« On ne renforce pas la cohésion en muselant les voix discordantes. On ne fonde pas une nouvelle république en reniant les principes de la précédente », aimait répéter un sociologue. Cette assertion s’y bien au contexte actuel malien.
Le Mali traverse une période de transition cruciale. Dans cette phase délicate, les choix des autorités actuelles engagent non seulement l’avenir du pays, mais aussi les fondements de notre vie démocratique. C’est pourquoi il est impératif de tirer la sonnette d’alarme face à un projet aussi dangereux qu’injustifiable : la dissolution des partis politiques.
Cette mesure, issue d’une concertation sur la Charte des partis politiques, ne saurait avoir force de loi.
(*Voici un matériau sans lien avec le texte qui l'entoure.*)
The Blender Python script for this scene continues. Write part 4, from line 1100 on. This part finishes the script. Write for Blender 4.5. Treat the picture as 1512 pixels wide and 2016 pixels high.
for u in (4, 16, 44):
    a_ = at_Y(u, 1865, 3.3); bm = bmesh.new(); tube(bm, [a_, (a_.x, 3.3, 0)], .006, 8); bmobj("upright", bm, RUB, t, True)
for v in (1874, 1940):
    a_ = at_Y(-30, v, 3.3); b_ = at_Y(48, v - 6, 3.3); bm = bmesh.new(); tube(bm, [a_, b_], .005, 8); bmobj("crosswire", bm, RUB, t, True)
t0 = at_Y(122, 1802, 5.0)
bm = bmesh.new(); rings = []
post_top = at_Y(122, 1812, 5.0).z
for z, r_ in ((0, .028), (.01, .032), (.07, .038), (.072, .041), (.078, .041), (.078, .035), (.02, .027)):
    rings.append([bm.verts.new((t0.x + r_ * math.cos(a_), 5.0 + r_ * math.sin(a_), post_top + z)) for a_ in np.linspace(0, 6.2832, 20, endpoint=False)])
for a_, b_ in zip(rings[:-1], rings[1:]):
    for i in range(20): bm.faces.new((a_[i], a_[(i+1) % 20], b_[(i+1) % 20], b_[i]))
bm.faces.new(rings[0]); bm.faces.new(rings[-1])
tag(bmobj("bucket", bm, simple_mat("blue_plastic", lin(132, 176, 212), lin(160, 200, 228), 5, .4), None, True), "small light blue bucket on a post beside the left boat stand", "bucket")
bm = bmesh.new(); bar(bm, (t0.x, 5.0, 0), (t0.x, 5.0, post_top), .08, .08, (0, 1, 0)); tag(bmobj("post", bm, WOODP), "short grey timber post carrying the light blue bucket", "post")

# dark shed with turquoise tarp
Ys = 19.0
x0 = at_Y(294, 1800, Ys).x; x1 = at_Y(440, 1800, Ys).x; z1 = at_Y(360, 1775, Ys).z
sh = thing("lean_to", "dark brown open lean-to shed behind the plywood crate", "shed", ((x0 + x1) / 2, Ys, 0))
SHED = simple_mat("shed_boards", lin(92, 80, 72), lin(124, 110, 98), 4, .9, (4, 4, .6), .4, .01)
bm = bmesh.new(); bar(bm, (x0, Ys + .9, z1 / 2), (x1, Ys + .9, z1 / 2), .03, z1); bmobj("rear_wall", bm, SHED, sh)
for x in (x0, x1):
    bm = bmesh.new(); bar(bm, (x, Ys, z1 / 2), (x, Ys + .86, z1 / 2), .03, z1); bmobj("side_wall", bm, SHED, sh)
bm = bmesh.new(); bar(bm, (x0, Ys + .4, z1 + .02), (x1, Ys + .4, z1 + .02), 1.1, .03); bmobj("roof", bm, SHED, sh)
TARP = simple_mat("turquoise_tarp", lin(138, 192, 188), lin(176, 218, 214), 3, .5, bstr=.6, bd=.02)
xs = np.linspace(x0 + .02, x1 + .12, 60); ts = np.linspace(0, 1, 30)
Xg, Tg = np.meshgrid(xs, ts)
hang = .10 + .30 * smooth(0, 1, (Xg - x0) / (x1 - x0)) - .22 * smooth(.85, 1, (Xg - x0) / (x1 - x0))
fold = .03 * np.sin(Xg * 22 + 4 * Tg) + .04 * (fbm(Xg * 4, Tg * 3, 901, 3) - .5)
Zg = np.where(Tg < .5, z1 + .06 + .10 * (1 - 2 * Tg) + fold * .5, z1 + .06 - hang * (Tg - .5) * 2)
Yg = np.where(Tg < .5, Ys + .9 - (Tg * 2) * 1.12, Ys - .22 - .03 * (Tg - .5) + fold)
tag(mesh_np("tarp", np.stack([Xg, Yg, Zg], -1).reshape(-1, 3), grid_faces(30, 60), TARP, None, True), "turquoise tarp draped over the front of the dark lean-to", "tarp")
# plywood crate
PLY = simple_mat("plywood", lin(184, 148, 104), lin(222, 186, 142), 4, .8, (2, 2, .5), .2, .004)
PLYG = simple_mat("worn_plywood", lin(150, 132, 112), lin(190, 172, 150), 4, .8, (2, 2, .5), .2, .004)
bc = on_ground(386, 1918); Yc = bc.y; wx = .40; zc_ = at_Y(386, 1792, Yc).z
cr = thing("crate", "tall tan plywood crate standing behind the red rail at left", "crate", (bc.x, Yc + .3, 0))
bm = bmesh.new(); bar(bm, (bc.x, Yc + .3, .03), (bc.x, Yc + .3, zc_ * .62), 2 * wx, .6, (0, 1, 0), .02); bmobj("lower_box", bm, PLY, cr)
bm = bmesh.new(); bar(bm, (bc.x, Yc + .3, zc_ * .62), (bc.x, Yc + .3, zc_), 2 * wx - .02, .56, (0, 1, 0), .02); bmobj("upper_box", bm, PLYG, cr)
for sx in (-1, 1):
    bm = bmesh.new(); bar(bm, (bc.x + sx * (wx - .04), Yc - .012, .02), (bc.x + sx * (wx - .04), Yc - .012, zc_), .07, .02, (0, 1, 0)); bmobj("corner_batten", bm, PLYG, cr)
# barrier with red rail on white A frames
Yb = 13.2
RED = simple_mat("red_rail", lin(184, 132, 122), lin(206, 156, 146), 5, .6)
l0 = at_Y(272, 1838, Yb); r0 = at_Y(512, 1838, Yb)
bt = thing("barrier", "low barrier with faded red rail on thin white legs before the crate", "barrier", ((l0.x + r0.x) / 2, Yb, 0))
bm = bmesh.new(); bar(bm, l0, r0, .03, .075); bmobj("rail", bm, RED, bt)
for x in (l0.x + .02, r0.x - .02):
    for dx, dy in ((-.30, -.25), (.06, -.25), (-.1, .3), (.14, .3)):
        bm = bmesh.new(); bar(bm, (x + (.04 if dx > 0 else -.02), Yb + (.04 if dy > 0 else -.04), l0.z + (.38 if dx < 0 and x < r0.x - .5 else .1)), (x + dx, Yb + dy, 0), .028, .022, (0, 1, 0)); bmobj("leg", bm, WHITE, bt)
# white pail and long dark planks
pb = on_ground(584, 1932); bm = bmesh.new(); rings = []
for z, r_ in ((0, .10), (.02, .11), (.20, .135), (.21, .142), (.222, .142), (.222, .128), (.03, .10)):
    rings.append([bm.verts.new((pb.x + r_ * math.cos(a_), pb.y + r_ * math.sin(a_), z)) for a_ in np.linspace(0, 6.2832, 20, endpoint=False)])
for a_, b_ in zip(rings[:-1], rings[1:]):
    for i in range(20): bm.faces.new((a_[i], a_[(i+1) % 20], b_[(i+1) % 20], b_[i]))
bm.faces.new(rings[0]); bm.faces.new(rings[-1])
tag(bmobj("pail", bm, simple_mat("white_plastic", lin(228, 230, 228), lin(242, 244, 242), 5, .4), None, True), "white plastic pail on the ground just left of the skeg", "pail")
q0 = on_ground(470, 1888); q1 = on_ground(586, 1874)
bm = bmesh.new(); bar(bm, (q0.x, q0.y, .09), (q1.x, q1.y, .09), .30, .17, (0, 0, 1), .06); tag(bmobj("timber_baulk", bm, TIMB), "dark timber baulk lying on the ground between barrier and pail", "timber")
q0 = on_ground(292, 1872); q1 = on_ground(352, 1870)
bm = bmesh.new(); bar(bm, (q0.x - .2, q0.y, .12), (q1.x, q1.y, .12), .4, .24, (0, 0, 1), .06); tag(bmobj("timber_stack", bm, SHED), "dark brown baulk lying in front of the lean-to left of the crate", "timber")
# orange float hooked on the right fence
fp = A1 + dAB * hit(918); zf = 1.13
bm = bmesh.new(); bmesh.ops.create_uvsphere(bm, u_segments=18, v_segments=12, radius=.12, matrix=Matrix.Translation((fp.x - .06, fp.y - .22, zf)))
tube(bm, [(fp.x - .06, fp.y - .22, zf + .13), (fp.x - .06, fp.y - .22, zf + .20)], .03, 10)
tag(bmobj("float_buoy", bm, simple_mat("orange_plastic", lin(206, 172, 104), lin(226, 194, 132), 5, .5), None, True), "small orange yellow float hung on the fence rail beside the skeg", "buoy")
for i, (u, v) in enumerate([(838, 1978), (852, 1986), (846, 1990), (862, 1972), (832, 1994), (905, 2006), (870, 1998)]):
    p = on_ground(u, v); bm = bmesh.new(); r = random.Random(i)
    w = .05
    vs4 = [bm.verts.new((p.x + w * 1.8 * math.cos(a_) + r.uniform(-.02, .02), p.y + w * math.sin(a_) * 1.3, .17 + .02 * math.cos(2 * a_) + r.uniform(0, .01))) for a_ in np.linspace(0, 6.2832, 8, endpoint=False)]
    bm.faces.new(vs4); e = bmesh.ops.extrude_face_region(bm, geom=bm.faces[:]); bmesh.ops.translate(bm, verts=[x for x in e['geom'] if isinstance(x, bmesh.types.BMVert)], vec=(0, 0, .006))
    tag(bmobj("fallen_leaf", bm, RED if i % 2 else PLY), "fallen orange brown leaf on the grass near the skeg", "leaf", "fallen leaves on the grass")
D’autant que ladite concertation, loin d’être inclusive, n’a réuni qu’un cercle restreint d’acteurs en phase avec la vision du pouvoir. En réalité, elle n’a pas représenté le peuple malien dans sa diversité ni dans sa volonté profonde. Elle a servi de paravent à une décision politique déjà arrêtée.
Mais le plus grave est ailleurs. Ce projet viole frontalement la Constitution malienne adoptée par référendum en juillet 2023. L’article 8 de cette Constitution est sans ambiguïté : « le pluralisme politique est reconnu et garanti ». Dissoudre les partis politiques, c’est donc porter atteinte à l’une des pierres angulaires de notre contrat social. C’est désavouer le peuple malien qui, en votant cette Constitution, a exprimé son attachement à un Etat de droit et à une démocratie pluraliste.
Certains justifient cette mesure par le besoin de refondation, de moralisation de la vie politique ou de paix sociale. Ces objectifs sont légitimes, mais ils ne peuvent être atteints au prix d’un recul démocratique. On ne construit pas la paix en imposant le silence. On ne renforce pas la cohésion en muselant les voix discordantes. On ne fonde pas une nouvelle république en reniant les principes de la précédente.
Au nom de la paix sociale, de l’unité nationale et de la responsabilité historique qui lui incombe, le président de la Transition, doit renoncer à ce projet. Il lui revient de respecter la parole du peuple et de préserver l’esprit de la Constitution qu’il s’est engagé à faire respecter.
Car un Mali sans partis politiques, c’est un Mali sans débats, sans opposition, sans contre-pouvoirs. Et un pays sans contre-pouvoirs est un pays en danger.